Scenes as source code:

* Begin *

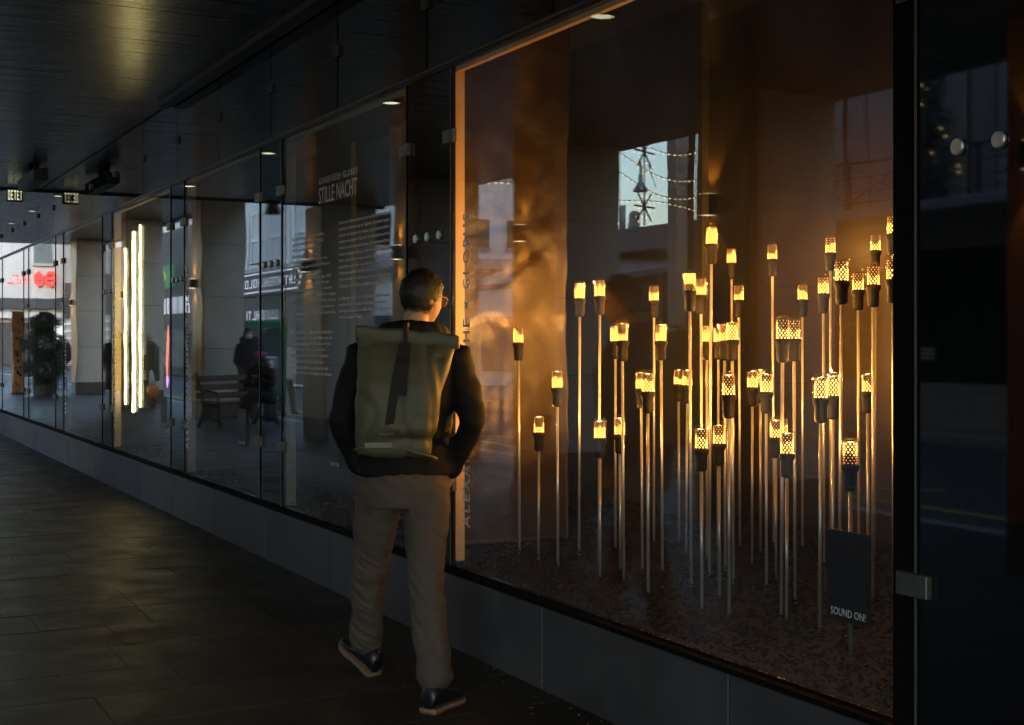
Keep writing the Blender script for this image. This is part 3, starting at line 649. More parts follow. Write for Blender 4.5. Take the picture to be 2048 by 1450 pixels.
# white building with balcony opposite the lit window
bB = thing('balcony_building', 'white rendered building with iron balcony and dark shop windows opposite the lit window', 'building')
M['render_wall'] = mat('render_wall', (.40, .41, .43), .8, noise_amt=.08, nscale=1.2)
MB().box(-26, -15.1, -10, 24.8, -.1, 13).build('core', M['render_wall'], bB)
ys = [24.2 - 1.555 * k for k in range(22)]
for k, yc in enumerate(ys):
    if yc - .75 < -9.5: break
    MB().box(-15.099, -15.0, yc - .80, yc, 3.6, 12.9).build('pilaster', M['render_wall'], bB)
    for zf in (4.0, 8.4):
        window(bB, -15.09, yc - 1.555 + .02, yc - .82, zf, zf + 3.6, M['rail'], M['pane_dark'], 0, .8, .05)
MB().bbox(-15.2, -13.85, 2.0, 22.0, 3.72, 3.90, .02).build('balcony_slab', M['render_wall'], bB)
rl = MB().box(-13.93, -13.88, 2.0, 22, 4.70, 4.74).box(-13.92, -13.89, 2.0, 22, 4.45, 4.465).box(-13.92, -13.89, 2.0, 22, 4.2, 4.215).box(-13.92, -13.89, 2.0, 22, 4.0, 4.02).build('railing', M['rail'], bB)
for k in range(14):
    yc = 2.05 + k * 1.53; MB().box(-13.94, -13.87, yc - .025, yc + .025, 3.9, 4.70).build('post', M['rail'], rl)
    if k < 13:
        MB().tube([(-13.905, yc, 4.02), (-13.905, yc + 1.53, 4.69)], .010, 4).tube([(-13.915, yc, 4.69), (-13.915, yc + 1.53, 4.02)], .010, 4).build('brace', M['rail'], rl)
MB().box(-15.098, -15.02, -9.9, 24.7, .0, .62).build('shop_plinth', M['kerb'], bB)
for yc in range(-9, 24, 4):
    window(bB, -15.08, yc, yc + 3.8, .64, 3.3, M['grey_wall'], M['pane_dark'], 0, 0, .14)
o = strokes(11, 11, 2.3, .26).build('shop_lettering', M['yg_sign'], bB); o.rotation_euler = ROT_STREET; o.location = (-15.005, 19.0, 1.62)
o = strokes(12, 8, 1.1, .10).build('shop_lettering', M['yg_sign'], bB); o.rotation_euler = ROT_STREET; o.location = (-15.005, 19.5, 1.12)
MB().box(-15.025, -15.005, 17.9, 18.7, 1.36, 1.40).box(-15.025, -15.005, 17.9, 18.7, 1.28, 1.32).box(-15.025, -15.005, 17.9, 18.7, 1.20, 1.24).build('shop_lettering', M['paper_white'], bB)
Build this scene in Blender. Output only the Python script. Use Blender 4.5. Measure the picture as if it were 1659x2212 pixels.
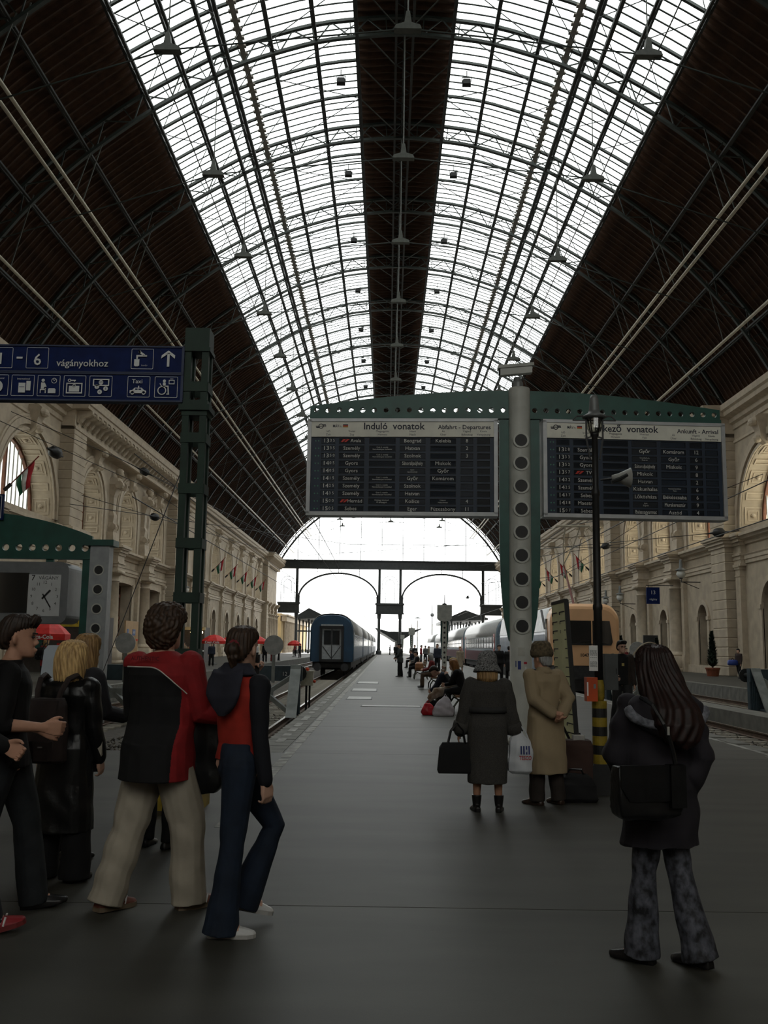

* End *
* Begin *

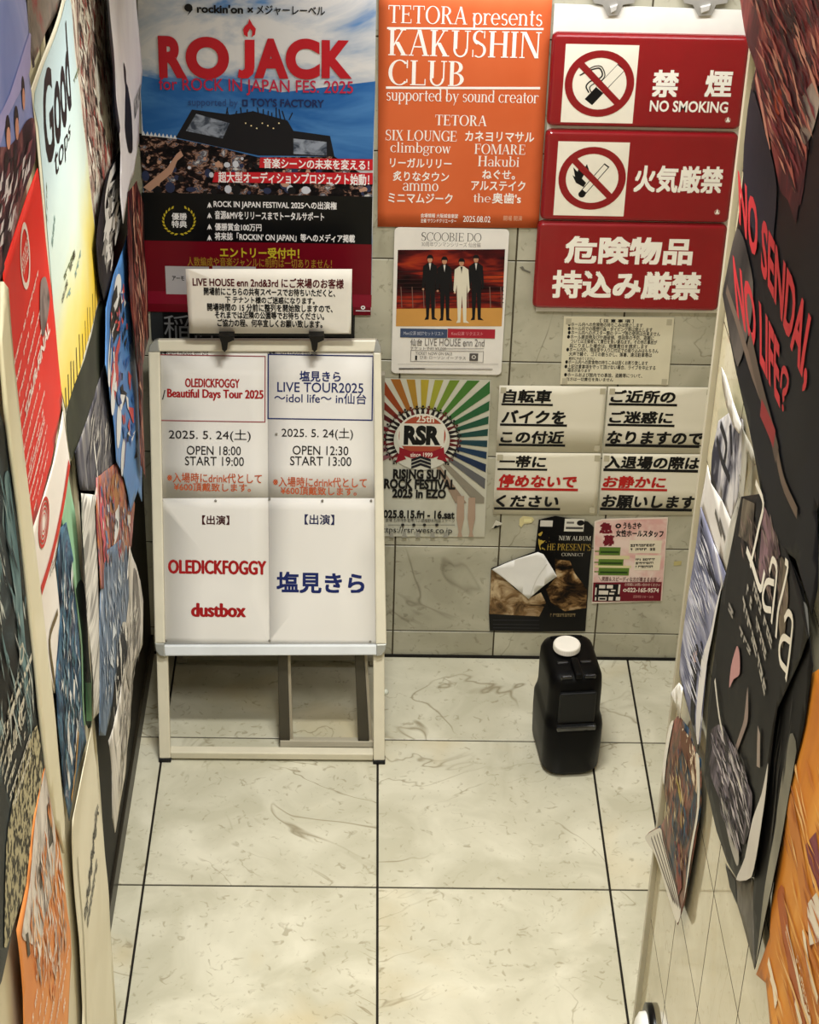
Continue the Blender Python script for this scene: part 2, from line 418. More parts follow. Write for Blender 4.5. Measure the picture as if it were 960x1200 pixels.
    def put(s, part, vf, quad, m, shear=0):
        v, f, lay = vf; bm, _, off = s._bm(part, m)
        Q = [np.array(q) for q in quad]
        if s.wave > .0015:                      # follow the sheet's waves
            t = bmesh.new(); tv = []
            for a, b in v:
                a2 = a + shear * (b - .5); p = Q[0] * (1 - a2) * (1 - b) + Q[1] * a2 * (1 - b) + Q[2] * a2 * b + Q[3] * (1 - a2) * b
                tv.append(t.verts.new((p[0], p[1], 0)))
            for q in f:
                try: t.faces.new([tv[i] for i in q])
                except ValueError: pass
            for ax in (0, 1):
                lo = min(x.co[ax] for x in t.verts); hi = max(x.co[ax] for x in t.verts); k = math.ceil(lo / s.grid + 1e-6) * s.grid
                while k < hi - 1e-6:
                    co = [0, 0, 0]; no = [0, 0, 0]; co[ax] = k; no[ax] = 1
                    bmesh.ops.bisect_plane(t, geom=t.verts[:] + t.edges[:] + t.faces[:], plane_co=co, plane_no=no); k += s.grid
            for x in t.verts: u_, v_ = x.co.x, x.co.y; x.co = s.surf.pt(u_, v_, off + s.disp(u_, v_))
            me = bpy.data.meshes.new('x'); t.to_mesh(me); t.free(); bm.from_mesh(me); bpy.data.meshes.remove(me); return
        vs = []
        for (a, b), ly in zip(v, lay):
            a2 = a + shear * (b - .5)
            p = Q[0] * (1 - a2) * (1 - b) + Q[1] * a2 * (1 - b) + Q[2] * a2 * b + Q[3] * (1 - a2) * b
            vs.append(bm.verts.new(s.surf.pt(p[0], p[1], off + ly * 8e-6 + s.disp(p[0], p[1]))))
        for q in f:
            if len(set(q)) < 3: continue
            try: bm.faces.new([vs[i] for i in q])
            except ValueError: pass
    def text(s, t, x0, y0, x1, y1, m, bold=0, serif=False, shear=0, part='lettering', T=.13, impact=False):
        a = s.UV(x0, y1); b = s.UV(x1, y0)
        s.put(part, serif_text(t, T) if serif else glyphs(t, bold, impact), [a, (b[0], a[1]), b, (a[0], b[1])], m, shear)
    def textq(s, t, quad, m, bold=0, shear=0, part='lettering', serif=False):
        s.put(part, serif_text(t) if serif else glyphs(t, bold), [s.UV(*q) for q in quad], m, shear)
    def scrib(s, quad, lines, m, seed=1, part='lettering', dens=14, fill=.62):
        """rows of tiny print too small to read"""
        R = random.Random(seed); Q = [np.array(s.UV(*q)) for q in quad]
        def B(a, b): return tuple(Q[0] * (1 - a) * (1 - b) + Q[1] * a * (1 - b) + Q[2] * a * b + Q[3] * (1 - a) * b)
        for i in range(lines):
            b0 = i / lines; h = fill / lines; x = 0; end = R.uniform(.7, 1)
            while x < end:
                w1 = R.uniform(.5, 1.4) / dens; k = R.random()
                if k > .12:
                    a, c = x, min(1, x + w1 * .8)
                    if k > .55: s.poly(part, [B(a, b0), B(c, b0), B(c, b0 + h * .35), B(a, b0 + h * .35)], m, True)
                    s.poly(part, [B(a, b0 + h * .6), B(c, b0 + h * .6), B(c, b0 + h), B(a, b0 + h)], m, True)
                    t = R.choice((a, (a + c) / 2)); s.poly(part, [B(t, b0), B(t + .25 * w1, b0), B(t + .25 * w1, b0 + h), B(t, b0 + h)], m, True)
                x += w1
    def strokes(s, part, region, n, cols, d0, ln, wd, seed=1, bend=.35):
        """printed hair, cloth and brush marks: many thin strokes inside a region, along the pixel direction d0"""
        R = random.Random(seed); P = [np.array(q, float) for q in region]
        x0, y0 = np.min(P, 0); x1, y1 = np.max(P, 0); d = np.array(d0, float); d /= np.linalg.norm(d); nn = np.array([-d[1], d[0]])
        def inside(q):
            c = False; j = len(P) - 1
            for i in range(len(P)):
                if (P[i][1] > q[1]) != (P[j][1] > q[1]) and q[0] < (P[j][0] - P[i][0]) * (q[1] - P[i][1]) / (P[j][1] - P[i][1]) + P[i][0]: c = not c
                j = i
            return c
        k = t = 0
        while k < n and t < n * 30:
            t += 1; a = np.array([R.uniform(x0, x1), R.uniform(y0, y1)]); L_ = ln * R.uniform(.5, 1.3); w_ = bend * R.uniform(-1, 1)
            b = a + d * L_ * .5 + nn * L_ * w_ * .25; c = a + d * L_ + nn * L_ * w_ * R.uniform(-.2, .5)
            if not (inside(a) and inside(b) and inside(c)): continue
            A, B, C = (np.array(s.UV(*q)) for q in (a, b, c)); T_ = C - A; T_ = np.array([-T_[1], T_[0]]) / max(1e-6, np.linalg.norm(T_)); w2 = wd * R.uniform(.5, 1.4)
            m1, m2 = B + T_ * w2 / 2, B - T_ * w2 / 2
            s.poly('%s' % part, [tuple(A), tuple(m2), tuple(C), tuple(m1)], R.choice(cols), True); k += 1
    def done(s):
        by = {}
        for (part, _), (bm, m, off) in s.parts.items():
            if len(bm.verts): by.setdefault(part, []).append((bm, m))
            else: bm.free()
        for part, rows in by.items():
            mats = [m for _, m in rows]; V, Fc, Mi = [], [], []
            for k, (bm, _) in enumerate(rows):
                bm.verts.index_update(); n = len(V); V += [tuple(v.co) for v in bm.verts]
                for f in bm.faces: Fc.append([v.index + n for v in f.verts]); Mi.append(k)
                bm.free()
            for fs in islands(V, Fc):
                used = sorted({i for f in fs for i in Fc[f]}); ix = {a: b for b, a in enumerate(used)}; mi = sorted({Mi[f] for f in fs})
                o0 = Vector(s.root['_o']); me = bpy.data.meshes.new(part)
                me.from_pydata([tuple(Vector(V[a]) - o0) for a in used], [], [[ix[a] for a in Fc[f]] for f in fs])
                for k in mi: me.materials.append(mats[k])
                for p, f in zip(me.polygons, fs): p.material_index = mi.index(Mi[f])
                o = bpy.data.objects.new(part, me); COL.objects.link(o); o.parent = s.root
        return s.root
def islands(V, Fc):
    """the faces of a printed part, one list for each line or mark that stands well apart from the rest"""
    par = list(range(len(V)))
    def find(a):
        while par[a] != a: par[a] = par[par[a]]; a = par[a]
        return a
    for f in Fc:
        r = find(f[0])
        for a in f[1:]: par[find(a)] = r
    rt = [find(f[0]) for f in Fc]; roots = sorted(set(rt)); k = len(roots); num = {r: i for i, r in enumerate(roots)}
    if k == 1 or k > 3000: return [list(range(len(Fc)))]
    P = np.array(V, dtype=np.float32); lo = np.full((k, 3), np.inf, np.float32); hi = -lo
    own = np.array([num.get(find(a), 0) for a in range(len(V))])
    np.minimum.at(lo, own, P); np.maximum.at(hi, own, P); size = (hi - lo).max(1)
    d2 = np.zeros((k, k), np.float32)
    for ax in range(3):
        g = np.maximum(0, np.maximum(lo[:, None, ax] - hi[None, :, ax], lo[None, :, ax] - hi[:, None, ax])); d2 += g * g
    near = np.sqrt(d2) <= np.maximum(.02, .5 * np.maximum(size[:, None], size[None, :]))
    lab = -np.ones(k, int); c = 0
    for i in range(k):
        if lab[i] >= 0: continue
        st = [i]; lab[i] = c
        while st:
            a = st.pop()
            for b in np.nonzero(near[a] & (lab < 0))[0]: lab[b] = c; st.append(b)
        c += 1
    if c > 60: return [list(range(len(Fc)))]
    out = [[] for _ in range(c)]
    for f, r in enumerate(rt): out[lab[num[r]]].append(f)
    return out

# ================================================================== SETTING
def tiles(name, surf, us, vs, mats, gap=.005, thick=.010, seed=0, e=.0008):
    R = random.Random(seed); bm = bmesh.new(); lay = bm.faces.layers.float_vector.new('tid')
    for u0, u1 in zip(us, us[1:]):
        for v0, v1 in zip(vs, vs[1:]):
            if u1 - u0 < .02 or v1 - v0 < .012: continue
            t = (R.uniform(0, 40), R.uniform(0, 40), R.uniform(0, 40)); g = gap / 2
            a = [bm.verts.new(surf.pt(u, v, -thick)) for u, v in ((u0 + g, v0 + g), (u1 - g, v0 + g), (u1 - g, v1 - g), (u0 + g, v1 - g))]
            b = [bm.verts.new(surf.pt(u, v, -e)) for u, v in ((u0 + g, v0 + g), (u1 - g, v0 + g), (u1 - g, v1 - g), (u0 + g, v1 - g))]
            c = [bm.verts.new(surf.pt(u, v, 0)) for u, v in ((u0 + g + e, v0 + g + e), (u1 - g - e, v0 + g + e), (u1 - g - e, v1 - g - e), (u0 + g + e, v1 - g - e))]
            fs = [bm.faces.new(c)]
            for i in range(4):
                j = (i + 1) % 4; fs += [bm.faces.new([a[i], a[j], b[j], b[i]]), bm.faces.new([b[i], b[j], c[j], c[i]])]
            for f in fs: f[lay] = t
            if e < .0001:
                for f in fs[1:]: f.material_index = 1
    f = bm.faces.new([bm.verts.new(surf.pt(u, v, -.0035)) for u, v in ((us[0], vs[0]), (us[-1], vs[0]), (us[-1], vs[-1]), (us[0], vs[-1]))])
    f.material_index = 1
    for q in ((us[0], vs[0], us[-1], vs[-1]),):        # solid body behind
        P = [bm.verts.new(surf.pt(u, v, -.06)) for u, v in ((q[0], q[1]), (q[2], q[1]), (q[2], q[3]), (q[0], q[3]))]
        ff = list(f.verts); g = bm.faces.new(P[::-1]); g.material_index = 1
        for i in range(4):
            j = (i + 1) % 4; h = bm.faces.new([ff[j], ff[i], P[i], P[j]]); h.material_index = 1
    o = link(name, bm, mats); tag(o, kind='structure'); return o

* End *

# Problem description
Pull out the lines above in which the word "Measure" appears.

# Complete output
Build this scene in Blender. Output only the Python script. Use Blender 4.5. Measure the picture as if it were 1659x2212 pixels.
Continue the Blender Python script for this scene: part 2, from line 418. More parts follow. Write for Blender 4.5. Measure the picture as if it were 960x1200 pixels.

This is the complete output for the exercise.